Recycling former ministers into advisory roles

It transpires that People’s Progressive Party stalwarts and former government ministers Harry Persaud Nokta and Clinton Collymore are employed in the Ministry of Local Government and Regional Development, the same ministry in which they both served as ministers, since 2007. This comes as no great surprise. Other former ministers including the now deceased Reepu Daman Persaud, Navin Chanderpal, Gail Teixeira and Shaik Baksh all served as ministers before – in the cases of Persaud, Chandarpal and Teixeira – being appointed presidential advisors. Baksh, who was replaced as Education Minister when President Ramotar took office at the end of 2011 was subsequently given another job paid for by the state in the water sector. Other PPP party members have turned up in other positions paid for with taxpayers’ money.

It is worth mentioning that in the vast majority of cases these jobs pay salaries that are significantly larger than those paid to most public servants, even the senior ones. We learnt that former ministers Nokta and Collymore both earn upwards of $300,000 per month apart from which they each get a maid, a gardener and transportation ‒ all paid for by the state. That is about as much as we know about these advisory appointments and we have the new culture of some measure of accountability to which the present parliamentary opposition subjects the other side of the House to thank for that.

The appointees serve at the pleasure of the political administration which does not usually make public these appointments or divulge any information regarding the responsibilities that attend them.

There is something unwholesome about the procedures and practices that attend these appointments. It is like playing monopoly with the public purse. This is not to say that the government does not need advisors. It is the facility with which former ministers are simply recycled into these advisory positions that is bothersome. The practice suggests that the administration has made considerable elbow room for nepotism, providing jobs for the party faithful at the state’s expense and, moreover, as mentioned above, at rates of pay that are significantly superior to those earned by most public servants.

The manner in which the practice is pursued is also decidedly galling. It is attended by what appears to be contempt.  It appears that the only ‘procedure’ that dictates the process of appointing advisors is the discretion of the political administration, an approach that bespeaks a particularly odious form of official lawlessness.

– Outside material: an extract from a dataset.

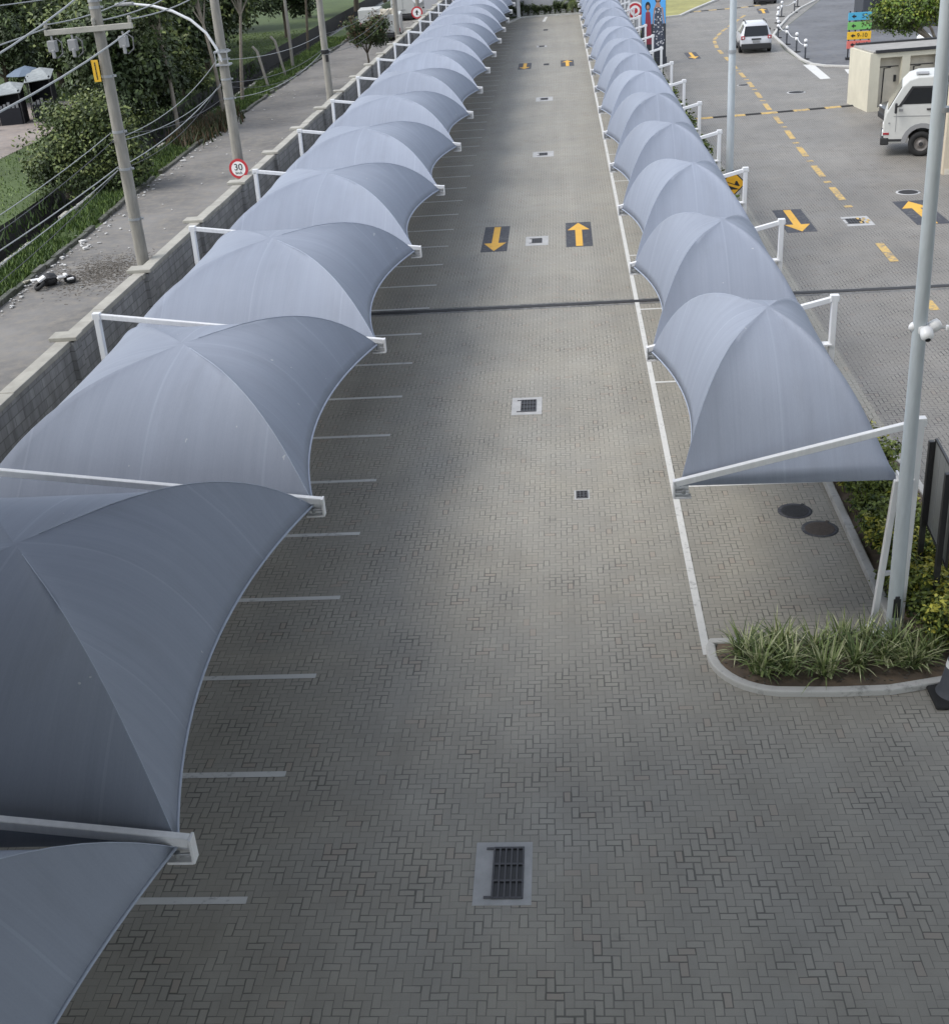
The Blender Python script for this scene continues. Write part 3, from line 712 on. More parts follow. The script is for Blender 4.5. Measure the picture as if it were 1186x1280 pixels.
G2 = 'sagging bundle of telecom cables'
for j, (dx, z0, z1, sg, rr, mt) in enumerate(((-.17, 5.55, 5.30, .30, .019, M_wire), (-.19, 5.25, 5.22, .42, .016, M_wire), (-.15, 5.9, 5.95, .55, .014, M_wired), (-.2, 6.2, 6.12, .50, .014, M_wire), (-.2, 5.0, 5.2, .65, .012, M_wired))):
    cable((-10.95+dx, yA, z0), (-10.95+dx, yB, z1), sg, rr, 'telecom cable of the low bundle between the bottom-edge street side and crossarm pole', G2, mt)
for j, (dx, z0, z1, sg, rr, mt) in enumerate(((-.2, 5.25, 5.85, .22, .018, M_wire), (-.2, 5.95, 6.6, .35, .014, M_wire), (-.22, 6.12, 5.4, .30, .012, M_wired), (-.19, 5.22, 5.9, .42, .012, M_wired), (-.2, 5.9, 5.8, .28, .013, M_wire))):
    cable((-10.95+dx, yB, z0), (-10.95+dx, yC, z1), sg, rr, 'telecom cable of the low bundle between crossarm pole and lamp-arm pole', G2, mt)
for j, (z0, z1, sg, rr, mt) in enumerate(((6.6, 5.6, .25, .014, M_wire), (5.9, 4.95, .35, .018, M_wired), (5.4, 4.85, .45, .014, M_wire), (5.8, 4.8, .55, .012, M_wired))):
    cable((-11.1, yC, z0), (-11.1, yD, z1), sg, rr, 'telecom cable of the low bundle between lamp-arm pole and black-tie pole', G2, mt)
for j, (z0, z1, sg, rr, mt) in enumerate(((5.6, 5.3, .3, .014, M_wired), (4.95, 4.9, .5, .02, M_wired), (4.85, 4.7, .7, .014, M_wired))):
    cable((-11.1, yD, z0), (-11.15, yE, z1), sg, rr, 'telecom cable of the low bundle beyond the black-tie pole', G2, mt)

# ------------------------------------------------------------------ right-hand furniture
lp = thing('lamp_pole', 'tall galvanised pole with security cameras rising behind the spider plants', 'lamp pole', (4.77, 16.5, 0))
m = MB(); m.tube([(0, 0, 0), (-.03, 0, 5), (-.09, 0, 11)], [.112, .095, .082], 20); m.build('shaft', M_galv, lp)
m = MB(); m.box((0, 0, .02), (.42, .42, .04)); m.build('base_plate', M_galv, lp)
m = MB(); m.box((-.005, -.112, .60), (.11, .02, .33)); m.box((-.005, -.112, .78), (.07, .022, .06)); o = m.build('black_tag', M_black, lp, bevel=.01)
m = MB(); m.lathe([(.098, 7.84), (.098, 7.90)], 20); m.box((.13, -.02, 7.87), (.10, .03, .04)); m.build('pole_band', M_steel, lp)
m = MB(); m.lathe([(.104, 4.93), (.112, 4.95), (.112, 5.03), (.104, 5.05)], 20); cb_ = m.build('camera_band', M_white_plastic, lp)
def dome(name, px, py, pz, rr, yaw, pitch):
    m = MB(); M = Matrix.Rotation(yaw, 3, 'Z') @ Matrix.Rotation(pitch, 3, 'X')
    prof = [(rr*.4, -rr*1.15), (rr*.92, -rr*.95), (rr, -rr*.3), (rr, rr*.2), (rr*.9, rr*.6), (rr*.55, rr*.95), (.001, rr*1.02)]
    m.lathe(prof, 16, (px, py, pz), M=M); o = m.build(name, M_white_plastic, lp)
    l = MB(); l.lathe([(rr*.42, rr*.90), (rr*.45, rr*1.05), (rr*.34, rr*1.15), (.001, rr*1.18)], 14, (px, py, pz), M=M); l.build('lens', M_lens, o)
dome('dome_camera', 0.02, -.19, 4.96, .088, 0, rad(128)); dome('dome_camera', -.10, .02, 5.0, .06, rad(90), rad(120)); dome('dome_camera', .15, -.03, 5.02, .085, rad(-90), rad(120))
m = MB(); m.tube([(.18, -.03, 5.0), (.30, -.05, 5.0)], .018, 6); m.box((.37, -.06, 4.98), (.15, .08, .075), M=Matrix.Rotation(rad(20), 3, 'Y')); o = m.build('bullet_camera', M_white_plastic, lp, bevel=.015)
m = MB(); m.lathe([(.03, 0), (.03, .03)], 10, (.43, -.062, 4.955), M=Matrix.Rotation(rad(100), 3, 'Y')); m.build('lens', M_lens, o)

sf = thing('sign_frame', 'black two-post sign board frame standing in the yellow-green hedge', 'sign board', (5.5, 17.5, 0))
for (px, py, h) in ((.06, .63, 2.58), (-.05, -.66, 2.62)):
    m = MB(); m.box((px, py, h/2), (.085, .085, h)); m.build('post', M_black, sf, bevel=.006)
fr = MB()
xa, ya, xb2, yb2 = .12, .60, .03, -.80
for z in (1.12, 2.62): fr.beam((xa, ya, z), (xb2, yb2, z), .035, .035)
for q in (0, 1): fr.beam((xa+(xb2-xa)*q, ya+(yb2-ya)*q, 1.12), (xa+(xb2-xa)*q, ya+(yb2-ya)*q, 2.62), .035, .035, up=(0, 1, 0))
fo = fr.build('board_frame', M_black, sf)
m = MB()
for q in (.25, .5, .75):
    m.beam((xa+(xb2-xa)*q, ya+(yb2-ya)*q, 1.14), (xa+(xb2-xa)*q, ya+(yb2-ya)*q, 2.6), .02, .02, up=(0, 1, 0))
m.build('slat', M_steel, fo)
m = MB(); m.beam((xa, ya, 1.87), (xb2, yb2, 1.87), .008, 1.46); m.build('board_panel', simple('grey_board', (.20, .21, .21), .4, .1), fo)

cn = thing('traffic_cone', 'big grey traffic cone with white bands at the planter corner, cut by the edge', 'cone', (5.28, 14.95, 0))
m = MB(); m.box((0, 0, .035), (.72, .72, .07)); m.build('base', M_rubber, cn, bevel=.03)
m = MB(); m.lathe([(.28, .06), (.25, .1), (.225, .16), (.12, .78), (.075, 1.02), (.06, 1.05), (.001, 1.05)], 24); c_ = m.build('cone_body', M_cone, cn)
m = MB()
for z0, z1 in ((.50, .60), (.70, .80)):
    f = lambda z: .225-(z-.16)*.1694+.003
    m.lathe([(f(z0), z0), (f(z1), z1)], 24)
m.build('white_band', M_signw, c_, recalc=False)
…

We have the enhanced transparency that now obtains in the present dispensation of the National Assembly to thank for the revelations regarding some of the details of the ‘contracts’ enjoyed by Messrs Nokta and Collymore. That, however, ought not to be the end of the matter. Surely, we need to ensure that these advisory appointments are brought under some umbrella of accountability that begins with requiring from the government an across-the-board disclosure on these and various other ‘contractual’ appointments that it has made over time so that they can be evaluated and justified. This, it would seem, is the ideal opportunity to infuse a greater measure of accountability into government.

There are good reasons for these recommendations. First, the PPP/Civic administration has demonstrated a proclivity for nepotism, the allocation of advisory positions to former ministers being but a single manifestation of the propensity; so that even if there may be cases in which an advisory appointment is justified, on the whole, we have no persuasive evidence that the practice is not simply ‘a jobs for the boys scheme’ intended to provide former PPP/C ministers and other high officials with what is commonly referred to as ‘conditions no less favourable’ after they cease to be ministers. In the case of the late Reepu Daman Persaud, for example, it is worth wondering whether his protracted period of illness would not have significantly reduced his capacity to continue to serve as a Presidential Advisor long before his eventual demise, and ought not to have made a case for him being relieved of the title some time ago.

The second important reason why we need checks and balances in the matter of these advisory appointments is to help to put a brake on the practice of the disbursement of public funds in a manner that sometimes appears to lack any serious justification beyond some political say-so. There is a desperate need to remove the unfortunate perception almost certainly harboured by many, perhaps even most Guyanese, that the most valued perk of securing political power is the control of the public purse which it facilitates.

It would be both ill-advised and morally wrong to simply allow for the swelling of the ranks of ministers-turned-advisors at substantial salaries in circumstances where, for more years than we care to remember, nothing has been done about affording public servants anything in the way of salary increases beyond the humiliatingly modest annual handouts that they receive.

Here, it is worth mentioning that the PPP/C administration has actually ‘crowded’ a fair section of the traditional public service with consultants of its choosing,  some of whose appointments and credentials we have no knowledge. Exactly what they do to earn the tax dollars that they are paid is, in most cases known only to themselves and their benefactors.

Sidelined or retired ministers of government ought not to be afforded unjustified ‘second spring’ job opportunities ahead of increasing the salaries of qualified engineers and various other categories of public servants whose take home pay does not, in most instances, amount to half of what former ministers receive in their advisory positions. No less disturbing is the practice of providing what so often bears a suspicious resemblance to retirement benefits for our ministers turned advisors in circumstances where government can hardly guarantee the hundreds of hopeful UG graduates and undergraduates suitable employment. It is a travesty, no less.